REQUIREMENTS: Check each line of the listing below for the string "pixels", and give only how many lines hold it.

INPUT DATA:

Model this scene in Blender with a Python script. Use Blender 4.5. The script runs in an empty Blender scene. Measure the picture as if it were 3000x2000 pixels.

---

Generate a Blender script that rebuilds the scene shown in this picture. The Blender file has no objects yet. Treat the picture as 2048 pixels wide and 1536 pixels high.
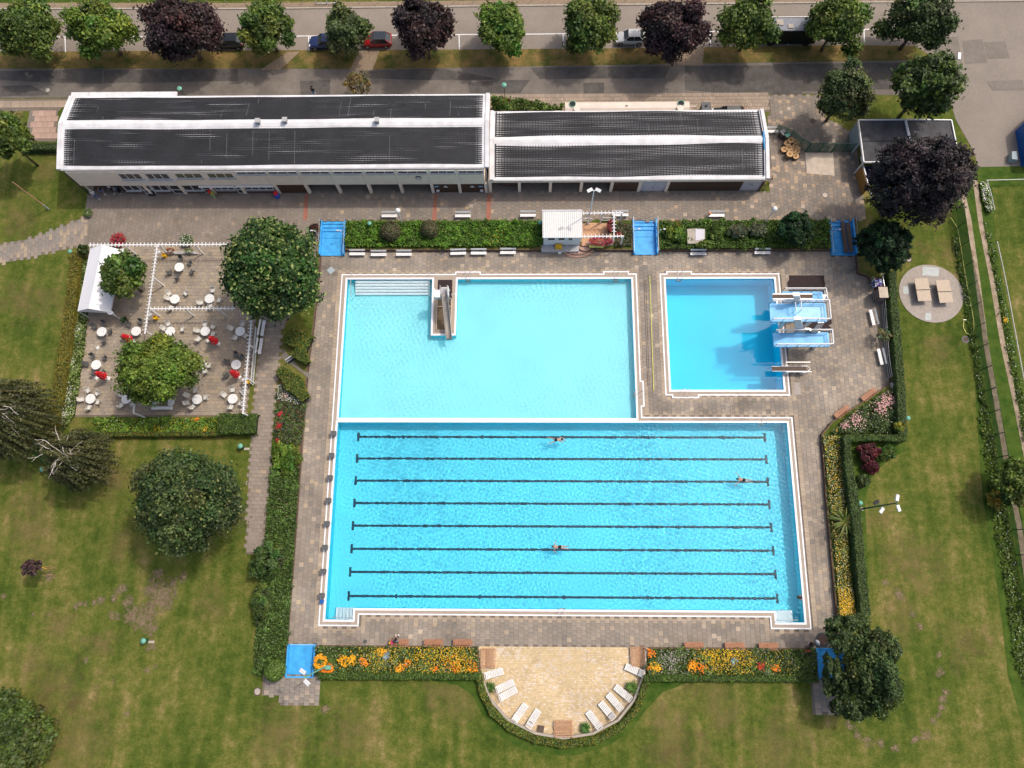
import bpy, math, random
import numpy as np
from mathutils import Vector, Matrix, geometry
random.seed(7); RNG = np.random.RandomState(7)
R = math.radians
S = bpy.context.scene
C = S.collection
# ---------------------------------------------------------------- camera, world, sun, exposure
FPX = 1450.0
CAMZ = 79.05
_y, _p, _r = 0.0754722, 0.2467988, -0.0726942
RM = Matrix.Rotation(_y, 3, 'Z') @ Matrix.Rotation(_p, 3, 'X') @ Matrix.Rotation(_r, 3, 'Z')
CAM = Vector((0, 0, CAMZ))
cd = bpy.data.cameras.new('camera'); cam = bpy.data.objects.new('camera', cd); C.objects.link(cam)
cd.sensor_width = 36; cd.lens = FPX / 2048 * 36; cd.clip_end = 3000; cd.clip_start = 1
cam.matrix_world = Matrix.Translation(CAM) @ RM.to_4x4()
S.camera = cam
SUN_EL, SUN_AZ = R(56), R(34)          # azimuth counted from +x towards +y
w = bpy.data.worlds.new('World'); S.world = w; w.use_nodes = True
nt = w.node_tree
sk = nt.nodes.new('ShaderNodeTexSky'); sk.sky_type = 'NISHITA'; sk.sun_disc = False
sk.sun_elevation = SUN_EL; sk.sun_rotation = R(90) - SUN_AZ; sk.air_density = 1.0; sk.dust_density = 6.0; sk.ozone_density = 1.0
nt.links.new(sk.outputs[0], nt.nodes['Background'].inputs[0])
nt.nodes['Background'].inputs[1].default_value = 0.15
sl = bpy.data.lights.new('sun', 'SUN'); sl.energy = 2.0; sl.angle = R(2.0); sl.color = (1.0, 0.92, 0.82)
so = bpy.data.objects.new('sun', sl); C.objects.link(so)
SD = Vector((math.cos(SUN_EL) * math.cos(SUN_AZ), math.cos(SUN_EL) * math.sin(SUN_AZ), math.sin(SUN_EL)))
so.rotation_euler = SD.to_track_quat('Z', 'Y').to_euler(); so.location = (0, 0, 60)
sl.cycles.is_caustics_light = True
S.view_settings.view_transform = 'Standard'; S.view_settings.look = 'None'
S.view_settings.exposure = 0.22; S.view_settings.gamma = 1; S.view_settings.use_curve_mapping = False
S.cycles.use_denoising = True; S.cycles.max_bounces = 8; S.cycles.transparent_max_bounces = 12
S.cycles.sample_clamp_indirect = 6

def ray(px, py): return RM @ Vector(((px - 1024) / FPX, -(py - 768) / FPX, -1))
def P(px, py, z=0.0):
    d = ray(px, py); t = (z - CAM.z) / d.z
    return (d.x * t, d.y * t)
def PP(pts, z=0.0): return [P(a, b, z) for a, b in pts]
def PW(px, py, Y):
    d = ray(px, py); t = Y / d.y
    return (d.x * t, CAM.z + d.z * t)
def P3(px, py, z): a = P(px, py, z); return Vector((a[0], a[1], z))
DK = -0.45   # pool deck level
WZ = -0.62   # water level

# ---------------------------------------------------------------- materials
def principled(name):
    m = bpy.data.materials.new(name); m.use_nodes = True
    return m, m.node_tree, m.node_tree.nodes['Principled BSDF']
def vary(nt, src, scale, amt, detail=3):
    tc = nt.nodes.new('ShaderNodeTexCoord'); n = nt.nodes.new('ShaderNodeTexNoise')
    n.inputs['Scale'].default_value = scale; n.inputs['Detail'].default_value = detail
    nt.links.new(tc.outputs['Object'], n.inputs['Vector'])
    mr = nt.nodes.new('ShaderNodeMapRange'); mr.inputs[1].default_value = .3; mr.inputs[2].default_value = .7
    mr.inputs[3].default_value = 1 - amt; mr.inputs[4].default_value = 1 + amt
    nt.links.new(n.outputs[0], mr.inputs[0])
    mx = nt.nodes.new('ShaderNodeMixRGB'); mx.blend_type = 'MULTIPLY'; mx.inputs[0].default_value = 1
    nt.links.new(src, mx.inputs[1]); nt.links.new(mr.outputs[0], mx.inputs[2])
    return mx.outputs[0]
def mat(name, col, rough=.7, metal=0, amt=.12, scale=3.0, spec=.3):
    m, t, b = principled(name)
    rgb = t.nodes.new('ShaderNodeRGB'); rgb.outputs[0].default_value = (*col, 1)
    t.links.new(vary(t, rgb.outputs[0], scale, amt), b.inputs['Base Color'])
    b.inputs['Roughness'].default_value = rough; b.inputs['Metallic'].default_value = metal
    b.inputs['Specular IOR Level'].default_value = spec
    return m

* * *

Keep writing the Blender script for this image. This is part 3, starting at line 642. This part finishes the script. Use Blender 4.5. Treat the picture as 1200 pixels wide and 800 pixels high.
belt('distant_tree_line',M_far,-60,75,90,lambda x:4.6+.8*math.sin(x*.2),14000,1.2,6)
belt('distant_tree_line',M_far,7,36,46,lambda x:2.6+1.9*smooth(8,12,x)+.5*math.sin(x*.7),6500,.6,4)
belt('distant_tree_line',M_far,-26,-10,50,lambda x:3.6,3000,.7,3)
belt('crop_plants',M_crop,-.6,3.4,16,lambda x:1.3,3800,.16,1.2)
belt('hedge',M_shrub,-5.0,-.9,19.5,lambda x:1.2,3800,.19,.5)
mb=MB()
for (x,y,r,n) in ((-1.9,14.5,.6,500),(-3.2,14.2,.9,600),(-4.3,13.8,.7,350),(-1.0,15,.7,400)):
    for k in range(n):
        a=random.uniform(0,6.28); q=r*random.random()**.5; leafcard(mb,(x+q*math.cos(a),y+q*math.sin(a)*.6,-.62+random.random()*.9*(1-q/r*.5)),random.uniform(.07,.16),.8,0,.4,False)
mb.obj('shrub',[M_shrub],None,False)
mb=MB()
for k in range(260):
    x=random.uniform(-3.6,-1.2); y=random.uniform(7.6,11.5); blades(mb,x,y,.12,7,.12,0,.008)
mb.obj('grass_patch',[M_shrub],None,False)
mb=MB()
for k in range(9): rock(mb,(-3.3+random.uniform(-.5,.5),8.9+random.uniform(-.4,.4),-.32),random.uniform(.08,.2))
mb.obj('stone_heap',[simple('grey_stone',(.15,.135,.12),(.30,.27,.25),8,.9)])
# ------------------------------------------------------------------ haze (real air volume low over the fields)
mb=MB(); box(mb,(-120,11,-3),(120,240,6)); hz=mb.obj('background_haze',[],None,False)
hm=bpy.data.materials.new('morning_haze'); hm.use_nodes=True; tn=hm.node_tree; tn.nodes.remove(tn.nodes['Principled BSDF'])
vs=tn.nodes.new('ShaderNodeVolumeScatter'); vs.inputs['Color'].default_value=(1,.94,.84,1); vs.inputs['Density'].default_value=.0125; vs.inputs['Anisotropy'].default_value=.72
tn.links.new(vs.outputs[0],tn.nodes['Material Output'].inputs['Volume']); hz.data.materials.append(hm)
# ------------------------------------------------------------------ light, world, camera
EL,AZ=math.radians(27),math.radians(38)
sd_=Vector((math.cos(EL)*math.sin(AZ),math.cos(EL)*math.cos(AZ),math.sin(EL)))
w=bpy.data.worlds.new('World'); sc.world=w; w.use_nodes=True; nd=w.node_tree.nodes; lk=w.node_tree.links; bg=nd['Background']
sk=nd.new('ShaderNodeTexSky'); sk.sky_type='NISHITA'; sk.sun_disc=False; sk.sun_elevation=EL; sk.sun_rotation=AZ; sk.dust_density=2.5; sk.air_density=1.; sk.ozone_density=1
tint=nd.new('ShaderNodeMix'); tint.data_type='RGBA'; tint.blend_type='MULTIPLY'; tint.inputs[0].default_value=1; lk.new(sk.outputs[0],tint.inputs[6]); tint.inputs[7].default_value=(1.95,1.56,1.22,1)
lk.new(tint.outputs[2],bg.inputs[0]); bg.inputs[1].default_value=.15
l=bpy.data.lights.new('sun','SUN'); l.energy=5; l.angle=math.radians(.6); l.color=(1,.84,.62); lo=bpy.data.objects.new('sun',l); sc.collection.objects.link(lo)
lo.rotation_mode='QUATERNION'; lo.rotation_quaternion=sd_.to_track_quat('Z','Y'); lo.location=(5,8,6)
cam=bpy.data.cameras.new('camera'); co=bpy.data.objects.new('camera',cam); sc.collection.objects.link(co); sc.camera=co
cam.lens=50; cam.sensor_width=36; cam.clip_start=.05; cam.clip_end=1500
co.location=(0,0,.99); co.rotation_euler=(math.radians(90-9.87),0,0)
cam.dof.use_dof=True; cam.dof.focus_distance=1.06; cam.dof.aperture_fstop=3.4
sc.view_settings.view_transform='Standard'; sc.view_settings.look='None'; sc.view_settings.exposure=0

COMPLETED TASK: 3